Transportation is changing, compelling experts to reexamine the way they analyze transport problems – and they may have been operating with faulty data for decades, argues Todd Litman, executive director of the Victoria Transport Policy Institute, in a recent blog post on Planetizen.

Traffic jam in the snow

Courtesy State Farm.

In the past, efforts to figure out how effective transportation systems are tended to hinge on a few key indicators, among them: “motor vehicle traffic speeds, using indicators such as roadway level-of-service, the Travel Time Index and their variants such as the INRIX Congestion Scorecard and the TomTom Traffic Index, which measure congestion intensity,” writes Litman.

Long story short, analysis was based on congestion intensity, which is how much traffic speeds plummet during peak driving times.

Congestion intensity is handy for individual travelers to consider when they’re making short-term transport plans; for example, when you plan out how to get from your office to an appointment during the inevitable morning rush hour. But Litman argues that relying on congestion intensity for “strategic planning purposes” is pointless, because it doesn’t account for congestion exposure. (Congestion exposure just means how much people have to drive during those peak driving times.)

The factors that worked when analyzing traffic congestion in the past — such as motor vehicle traffic speeds and congestion intensity — do not take congestion exposure into account. These old analyses overlook possible traffic-reducing methods, such as “from shifting modes or more accessible development patterns which reduce travel distances,” writes Litman.

It’s necessary to also consider congestion costs — take per capita annual congestion delay, for example. In a nifty Common Congestion Indicator table (check it out with the original blog post, here), Litman explains a variety of typical indicators and their usefulness.

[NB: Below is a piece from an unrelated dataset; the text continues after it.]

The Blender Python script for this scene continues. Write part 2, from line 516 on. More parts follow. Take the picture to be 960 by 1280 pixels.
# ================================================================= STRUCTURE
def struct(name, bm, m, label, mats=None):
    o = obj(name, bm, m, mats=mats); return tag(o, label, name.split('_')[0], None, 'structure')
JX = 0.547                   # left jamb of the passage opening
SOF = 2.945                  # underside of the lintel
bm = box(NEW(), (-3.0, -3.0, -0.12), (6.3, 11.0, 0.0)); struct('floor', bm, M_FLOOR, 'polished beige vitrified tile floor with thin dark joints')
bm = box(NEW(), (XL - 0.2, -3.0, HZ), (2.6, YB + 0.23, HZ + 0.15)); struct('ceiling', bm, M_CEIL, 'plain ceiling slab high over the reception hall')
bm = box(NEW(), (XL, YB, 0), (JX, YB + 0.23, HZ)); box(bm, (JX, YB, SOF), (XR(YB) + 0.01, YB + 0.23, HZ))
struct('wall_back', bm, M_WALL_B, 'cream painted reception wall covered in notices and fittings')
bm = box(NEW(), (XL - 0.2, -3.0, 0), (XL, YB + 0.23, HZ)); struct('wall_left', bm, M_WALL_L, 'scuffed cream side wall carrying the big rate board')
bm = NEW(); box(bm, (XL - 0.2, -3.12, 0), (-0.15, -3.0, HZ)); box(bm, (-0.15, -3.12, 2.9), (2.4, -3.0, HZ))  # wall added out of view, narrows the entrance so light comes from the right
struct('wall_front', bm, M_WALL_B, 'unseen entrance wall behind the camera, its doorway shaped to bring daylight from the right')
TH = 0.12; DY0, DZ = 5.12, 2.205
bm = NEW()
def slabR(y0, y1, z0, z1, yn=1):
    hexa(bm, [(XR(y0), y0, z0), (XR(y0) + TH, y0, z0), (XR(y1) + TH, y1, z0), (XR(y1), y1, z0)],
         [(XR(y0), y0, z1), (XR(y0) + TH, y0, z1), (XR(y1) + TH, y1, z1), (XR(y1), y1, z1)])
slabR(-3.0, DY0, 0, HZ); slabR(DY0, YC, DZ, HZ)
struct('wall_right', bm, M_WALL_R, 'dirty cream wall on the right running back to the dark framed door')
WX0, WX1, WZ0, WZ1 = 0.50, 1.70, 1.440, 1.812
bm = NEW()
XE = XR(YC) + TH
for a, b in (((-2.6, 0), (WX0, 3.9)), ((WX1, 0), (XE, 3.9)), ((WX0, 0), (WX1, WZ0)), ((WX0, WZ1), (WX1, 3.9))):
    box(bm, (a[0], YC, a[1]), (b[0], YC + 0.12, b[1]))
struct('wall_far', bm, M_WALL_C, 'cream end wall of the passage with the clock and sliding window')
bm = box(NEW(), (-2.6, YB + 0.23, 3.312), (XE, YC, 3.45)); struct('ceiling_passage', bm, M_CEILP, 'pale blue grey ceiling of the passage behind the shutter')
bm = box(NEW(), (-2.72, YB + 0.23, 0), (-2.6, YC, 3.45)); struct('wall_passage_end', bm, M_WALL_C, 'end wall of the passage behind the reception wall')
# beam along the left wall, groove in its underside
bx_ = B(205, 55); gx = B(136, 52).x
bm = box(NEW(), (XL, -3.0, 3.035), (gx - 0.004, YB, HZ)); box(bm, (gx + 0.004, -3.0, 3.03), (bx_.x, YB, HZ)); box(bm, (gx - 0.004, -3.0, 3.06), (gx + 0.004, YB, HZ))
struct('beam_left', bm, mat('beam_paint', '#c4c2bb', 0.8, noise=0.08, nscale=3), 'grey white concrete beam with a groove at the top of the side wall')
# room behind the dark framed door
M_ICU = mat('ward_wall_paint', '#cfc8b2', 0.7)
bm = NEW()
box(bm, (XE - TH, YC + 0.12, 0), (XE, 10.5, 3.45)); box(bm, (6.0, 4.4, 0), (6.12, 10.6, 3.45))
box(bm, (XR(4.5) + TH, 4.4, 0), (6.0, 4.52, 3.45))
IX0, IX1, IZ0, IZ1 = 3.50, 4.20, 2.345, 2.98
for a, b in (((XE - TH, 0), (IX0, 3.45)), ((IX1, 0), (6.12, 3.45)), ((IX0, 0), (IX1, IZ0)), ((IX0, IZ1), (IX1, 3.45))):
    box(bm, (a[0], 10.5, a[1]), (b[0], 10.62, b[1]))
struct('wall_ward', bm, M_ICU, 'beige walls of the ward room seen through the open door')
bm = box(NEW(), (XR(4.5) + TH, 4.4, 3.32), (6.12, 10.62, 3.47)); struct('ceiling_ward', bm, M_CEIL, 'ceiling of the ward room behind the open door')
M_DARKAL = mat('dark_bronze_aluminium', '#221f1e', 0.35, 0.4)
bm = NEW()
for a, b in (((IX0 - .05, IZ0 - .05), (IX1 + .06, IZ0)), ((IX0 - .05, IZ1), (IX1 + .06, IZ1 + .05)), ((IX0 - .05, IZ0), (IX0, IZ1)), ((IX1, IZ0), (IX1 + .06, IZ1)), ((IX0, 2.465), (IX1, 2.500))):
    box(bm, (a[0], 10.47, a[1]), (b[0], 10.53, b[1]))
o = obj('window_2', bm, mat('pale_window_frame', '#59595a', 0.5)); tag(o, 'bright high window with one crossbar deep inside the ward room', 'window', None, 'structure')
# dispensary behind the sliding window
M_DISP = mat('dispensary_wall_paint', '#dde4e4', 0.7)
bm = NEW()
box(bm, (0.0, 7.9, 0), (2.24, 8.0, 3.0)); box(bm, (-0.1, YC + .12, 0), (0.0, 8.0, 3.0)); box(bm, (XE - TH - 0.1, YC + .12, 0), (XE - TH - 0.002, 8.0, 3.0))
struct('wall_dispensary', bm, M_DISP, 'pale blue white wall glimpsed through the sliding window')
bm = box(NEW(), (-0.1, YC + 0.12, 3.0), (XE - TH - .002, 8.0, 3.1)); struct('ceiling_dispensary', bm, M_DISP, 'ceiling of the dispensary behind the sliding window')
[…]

Consider, for example, Roadway Level-Of-Service (LOS) — which is defined as “Intensity of congestion on a road or intersection, rated from A (uncongested) to F (most congested).” LOS is not a comprehensive nor a multi-modal indicator.

Average Commute Time functions as the rare indicator which is both comprehensive and a multi-modal indicator. Other indicators include Multi-modal Level-Of-Service (LOS) (defined as “service quality of walking, cycling, public transport and automobile, rated from A to F”), which isn’t comprehensive but is multi-modal; Travel Time Index, Average Traffic Speed, Congested Duration, Delay Hours, and Congestion Costs. (Bear in mind, as Litman notes, that there are a variety of indicators and few are both comprehensive and multi-modal.)

Still, despite the value of these indicators, more comprehensive and more multi-modal indicators are necessary to “evaluate planning decisions that involve trade-offs between traffic speeds and other accessibility factors.” (Learn more about multi-modal indicators in this handy Victoria Transport Policy Institute report on multi-modal transportation.) 

One example of such a trade-off would be transforming a general traffic lane into a bus lane. If we were to analyze congestion based on congestion intensity alone, the lane conversion project would be worthwhile only if the bus lane hosted enough former drivers to increase speeds on the other general traffic lanes. But that analysis doesn’t account for the time transit passengers save because of the bus.

Congestion cost indicators, on the other hand, take into account roadway performance based on “person-travel,” not “vehicle-travel,” distinguishing the time savings resulting from the new bus-only lane on traffic-ridden roads. This makes for a fairer analysis, since the average bus passenger consumes less than a tenth of space on a road as an auto passenger, writes Litman.

The takeaway? By evolving from a congestion-intensity-based analysis towards a congestion cost-based one, we will probably see an increase in bus lanes, in addition to “more compact development, and more use of transportation demand management strategies.” That is, the transportation landscape will change, if we begin to use different models to measure our use of it.